Bold Prediction: Austin Barnes finishes top 5 among all catchers, with a faint chance at finishing inside the top-3. Take him with a late round pick if nothing else jumps out at you as a worthwhile stash and don’t hesitate to reach for him in a 2-catcher league.

Ben Chang

Ben studied at UC Davis, where he wrote for The California Aggie. As a diehard Dodger fan, he's used to habitual heartbreak. All of his dreams will finally come true when Clayton Kershaw puts the team on his uninjured back with a Game 7 shutout in the 2018 World Series.

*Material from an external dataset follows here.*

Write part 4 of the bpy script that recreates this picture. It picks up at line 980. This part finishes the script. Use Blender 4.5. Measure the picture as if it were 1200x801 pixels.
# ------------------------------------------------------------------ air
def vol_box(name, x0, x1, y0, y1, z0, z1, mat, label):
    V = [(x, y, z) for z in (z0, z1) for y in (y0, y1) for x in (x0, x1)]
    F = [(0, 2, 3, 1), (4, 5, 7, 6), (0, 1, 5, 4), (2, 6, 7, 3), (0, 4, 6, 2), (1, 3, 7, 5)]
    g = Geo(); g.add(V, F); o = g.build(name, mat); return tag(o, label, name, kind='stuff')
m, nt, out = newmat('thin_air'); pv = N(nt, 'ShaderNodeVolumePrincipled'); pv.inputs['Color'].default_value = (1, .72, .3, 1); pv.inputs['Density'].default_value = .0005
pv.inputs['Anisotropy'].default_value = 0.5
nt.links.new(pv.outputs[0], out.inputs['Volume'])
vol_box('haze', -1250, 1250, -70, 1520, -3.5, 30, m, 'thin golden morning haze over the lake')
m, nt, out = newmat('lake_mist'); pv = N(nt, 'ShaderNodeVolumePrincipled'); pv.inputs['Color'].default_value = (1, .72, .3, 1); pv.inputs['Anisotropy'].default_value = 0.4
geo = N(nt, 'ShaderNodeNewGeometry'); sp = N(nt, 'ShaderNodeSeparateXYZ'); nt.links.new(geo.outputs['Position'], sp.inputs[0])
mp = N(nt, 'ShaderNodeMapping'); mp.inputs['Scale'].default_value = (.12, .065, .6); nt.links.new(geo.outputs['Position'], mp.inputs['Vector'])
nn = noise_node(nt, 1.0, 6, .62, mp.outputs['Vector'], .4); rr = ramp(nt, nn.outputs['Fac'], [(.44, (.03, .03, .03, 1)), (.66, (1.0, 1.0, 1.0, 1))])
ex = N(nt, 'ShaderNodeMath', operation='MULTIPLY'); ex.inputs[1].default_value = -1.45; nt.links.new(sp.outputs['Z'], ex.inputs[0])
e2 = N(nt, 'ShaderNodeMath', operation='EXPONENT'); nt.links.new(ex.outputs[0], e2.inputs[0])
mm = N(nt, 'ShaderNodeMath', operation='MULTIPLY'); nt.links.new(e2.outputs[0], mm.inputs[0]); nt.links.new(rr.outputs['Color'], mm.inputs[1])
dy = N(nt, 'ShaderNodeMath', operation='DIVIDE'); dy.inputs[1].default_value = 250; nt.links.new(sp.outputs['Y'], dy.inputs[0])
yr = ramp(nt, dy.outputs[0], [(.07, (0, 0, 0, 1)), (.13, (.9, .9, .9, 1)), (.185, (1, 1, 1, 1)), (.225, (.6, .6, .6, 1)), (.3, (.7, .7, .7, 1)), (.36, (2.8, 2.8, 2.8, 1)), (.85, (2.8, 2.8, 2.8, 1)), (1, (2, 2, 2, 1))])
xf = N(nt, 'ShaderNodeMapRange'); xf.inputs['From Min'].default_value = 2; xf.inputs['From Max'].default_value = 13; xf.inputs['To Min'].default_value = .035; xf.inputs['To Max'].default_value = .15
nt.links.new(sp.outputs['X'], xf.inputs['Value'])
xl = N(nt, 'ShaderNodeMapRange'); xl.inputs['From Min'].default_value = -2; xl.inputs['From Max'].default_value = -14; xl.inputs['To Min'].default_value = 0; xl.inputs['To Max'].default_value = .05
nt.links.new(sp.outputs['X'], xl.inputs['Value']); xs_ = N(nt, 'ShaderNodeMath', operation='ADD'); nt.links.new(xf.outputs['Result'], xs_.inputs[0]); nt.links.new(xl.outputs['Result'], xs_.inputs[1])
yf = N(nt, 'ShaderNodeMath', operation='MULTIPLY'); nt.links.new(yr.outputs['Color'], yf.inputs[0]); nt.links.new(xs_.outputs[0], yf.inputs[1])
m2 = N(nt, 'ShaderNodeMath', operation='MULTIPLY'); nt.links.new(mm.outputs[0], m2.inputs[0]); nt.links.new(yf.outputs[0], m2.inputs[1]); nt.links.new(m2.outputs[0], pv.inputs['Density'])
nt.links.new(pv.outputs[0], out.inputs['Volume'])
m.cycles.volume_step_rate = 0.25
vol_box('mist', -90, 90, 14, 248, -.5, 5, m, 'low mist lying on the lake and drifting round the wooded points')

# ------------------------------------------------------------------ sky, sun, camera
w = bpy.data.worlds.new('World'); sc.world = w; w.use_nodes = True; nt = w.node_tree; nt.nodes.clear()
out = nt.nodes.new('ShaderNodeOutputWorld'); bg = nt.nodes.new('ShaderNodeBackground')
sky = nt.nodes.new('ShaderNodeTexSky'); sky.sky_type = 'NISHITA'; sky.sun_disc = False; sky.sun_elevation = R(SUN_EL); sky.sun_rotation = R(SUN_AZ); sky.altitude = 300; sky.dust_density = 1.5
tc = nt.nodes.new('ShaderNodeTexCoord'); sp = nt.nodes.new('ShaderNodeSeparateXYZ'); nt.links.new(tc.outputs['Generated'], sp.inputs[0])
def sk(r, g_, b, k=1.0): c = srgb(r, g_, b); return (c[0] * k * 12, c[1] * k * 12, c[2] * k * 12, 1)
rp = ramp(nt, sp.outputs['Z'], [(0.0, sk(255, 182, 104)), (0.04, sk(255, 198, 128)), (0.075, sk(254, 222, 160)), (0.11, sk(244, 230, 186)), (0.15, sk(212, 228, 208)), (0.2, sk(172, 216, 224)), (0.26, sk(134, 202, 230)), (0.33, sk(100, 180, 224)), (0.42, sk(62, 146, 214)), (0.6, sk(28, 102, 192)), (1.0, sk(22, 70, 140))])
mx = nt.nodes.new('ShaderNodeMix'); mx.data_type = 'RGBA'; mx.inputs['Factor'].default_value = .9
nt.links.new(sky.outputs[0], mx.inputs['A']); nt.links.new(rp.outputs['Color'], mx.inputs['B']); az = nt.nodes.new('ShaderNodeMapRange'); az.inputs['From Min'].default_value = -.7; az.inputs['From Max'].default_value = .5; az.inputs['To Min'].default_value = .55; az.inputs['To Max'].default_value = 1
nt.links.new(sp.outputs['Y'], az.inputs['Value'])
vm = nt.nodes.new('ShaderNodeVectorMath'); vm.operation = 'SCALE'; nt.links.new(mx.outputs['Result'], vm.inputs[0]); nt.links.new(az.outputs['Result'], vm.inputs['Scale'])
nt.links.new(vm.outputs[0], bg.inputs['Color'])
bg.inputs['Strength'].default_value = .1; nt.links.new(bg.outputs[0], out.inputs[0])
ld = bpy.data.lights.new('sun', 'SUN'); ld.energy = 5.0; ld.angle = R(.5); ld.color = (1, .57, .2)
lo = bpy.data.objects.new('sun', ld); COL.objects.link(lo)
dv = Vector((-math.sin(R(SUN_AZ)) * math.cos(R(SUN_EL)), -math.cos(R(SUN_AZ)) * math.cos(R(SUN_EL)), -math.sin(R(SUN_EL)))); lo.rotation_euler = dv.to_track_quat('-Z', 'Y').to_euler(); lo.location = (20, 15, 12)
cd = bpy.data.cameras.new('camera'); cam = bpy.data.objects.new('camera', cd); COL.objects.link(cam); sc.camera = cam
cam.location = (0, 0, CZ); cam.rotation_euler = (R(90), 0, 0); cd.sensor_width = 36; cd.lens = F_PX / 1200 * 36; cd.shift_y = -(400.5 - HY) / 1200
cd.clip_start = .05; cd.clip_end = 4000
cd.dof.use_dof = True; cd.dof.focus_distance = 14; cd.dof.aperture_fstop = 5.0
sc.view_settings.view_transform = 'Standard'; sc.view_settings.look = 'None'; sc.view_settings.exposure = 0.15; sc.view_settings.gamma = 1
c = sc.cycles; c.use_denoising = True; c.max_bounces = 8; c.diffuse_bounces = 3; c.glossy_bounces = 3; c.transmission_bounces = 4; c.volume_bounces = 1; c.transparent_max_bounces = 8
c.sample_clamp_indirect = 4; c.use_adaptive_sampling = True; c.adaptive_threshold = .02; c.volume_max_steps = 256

3 responses to “Going Deep: Austin Barnes, Low-Key Stud”

  1. Maris says:

    Ben. Was somewhat encouraged after reading your recent article on Barnes. I drafted him in the middle rounds of our draft and have been totally frustrated with that decision. My back up is Weiters, now on the DL. Hoping your right about Barnes, but so far its not working out. He hardly plays. I can drop him April 30 and pick up a draft leftover like a Chance Sisco or Christian Vasquez. What do you suggest I do?

    • Ben Chang says:

      Maris, it might take time to play out. Grandal has hit well and hasn’t given the Dodgers a compelling reason to start Barnes over him. I’d view it as somewhat similar to a minor league stash. You hope it works out with the understanding that he could succeed if given the opportunity (but that he’s not necessarily guaranteed to get it soon).

      I would still easily rather have Barnes over Sisco and Vasquez. The upside those two players have isn’t close to what Barnes has.

      • maris says:

        Positive reply. What I can do April 30 is pick up another catcher, drop Weiters and keep Barnes. This works for me. Thanks. Glad I found your site.